Elizabeth Acevedo Features Afro-Dominican Fierceness in New Book Art

Elizabeth Acevedo is a powerful writer and her books are masterfully done

Elizabeth Acevedo

Photo: Instagram/acevedowrites

Elizabeth Acevedo is a powerful writer and her books are masterfully done. Part of why readers gravitate to Acevedo is because she makes us feel seen and her latest book cover once again beautifully represents Afro-Latinidad. The Afro-Dominican writer just revealed the cover for her upcoming book Clap When You Land featuring two curly-haired sisters Afro-Dominican sisters, one with the fire escape imagery tied to New York City in the backdrop while the other features the palmeras representing the Dominican Republic.

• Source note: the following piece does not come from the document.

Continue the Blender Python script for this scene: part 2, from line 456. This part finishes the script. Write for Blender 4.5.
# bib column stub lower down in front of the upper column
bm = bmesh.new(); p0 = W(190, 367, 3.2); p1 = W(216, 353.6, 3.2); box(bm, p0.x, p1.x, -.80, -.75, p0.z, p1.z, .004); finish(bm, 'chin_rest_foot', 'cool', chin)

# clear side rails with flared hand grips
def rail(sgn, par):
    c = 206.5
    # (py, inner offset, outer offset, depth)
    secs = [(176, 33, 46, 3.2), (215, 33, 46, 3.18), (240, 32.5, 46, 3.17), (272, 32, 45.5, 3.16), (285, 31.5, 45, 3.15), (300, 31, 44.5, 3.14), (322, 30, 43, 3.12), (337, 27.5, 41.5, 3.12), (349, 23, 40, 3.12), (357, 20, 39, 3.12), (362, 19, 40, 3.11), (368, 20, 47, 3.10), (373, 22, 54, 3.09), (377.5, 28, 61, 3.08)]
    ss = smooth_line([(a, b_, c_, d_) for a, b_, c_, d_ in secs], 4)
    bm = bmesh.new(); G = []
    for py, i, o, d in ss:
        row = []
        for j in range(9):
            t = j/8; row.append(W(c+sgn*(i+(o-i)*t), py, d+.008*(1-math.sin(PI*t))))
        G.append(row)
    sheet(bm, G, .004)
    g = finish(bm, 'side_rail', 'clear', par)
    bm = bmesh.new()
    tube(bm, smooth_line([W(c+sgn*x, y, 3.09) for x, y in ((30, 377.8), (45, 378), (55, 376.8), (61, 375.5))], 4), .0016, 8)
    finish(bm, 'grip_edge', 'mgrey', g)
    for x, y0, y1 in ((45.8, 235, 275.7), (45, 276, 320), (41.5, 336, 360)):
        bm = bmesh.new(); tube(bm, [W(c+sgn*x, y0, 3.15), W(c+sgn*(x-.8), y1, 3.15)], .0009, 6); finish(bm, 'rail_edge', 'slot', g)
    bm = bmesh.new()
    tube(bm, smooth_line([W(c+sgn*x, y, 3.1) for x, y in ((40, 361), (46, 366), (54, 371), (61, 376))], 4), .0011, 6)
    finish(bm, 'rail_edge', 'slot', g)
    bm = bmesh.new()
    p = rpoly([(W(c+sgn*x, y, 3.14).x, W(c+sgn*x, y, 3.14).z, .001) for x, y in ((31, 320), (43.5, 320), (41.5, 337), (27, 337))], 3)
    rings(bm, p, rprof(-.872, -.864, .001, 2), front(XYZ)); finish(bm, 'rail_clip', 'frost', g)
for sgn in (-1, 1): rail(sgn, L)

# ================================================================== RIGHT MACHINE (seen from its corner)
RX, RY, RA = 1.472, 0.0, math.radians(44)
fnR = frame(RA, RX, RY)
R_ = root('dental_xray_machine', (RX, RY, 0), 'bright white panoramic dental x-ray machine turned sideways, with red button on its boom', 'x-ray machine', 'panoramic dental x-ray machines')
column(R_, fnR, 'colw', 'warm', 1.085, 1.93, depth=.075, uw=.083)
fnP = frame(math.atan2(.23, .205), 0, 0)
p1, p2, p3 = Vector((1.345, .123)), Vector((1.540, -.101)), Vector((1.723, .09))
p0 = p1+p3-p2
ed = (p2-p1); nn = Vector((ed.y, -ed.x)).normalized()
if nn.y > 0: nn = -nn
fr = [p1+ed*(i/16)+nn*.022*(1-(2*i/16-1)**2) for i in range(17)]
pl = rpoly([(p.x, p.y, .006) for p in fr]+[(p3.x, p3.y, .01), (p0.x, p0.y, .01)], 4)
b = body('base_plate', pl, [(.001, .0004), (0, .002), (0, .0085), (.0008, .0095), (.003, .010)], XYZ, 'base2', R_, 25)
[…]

The book is an exploration of grief, love, forgiveness, and the bonds that shape us, however difficult they may be. On the one hand, there’s Camino Rios who anticipates the regular summer visit of her father to the Dominican Republic only to arrive and find everyone in the airport in tears and her father nowhere to be found. Then there’s New York City resident Yahaira Rios who learns about her father’s death from her mother inside her principal’s office. Both sisters, unaware of their bond, have to learn to live in this new reality and through the grief, they find each other.

“I hope you’ll love these girls as much as I’ve loved writing their story.” Acevedo posted on Instagram after posting the cover art reveal.


Clap When You Land is available for preorder now and set to be released on May 5, 2020. It comes almost exactly a year after the release of With the Fire on High, which featured an Afro-Boricua lead and recently got picked up for a movie deal. In March 2018 Elizabeth Acevedo released her debut novel, The Poet X, which catapulted her career and cemented her status as both a writer of young adult literature and an Afro-Latinx writer focused on representation. The book highlighted her poetry skills and centered around Afro-Dominican teenager Xiomara Batista who finds strength and freedom through poetry. It went on to win the National Book Award for Young People’s Literature, the Michael L. Printz Award, the Pura Belpré Award, the Boston Globe-Horn Book Award, the Walter Award, and she became the first woman of color to win the Carnegie Medal children’s book award.

There’s no doubt that with her upcoming novel she’ll once again light up the literary scene and readers will once again connect with her vibrant characters.

“When I tell stories, I am letting other Afro-Latinx know they are wondrous protagonists of the worlds I imagine,” she recently shared on Instagram.

With literature in the U.S. historically being for and by white people, writers like Acevedo help to elevate and amplify the voices of us through the unabashedly proud representation of the Afro-Latinx community.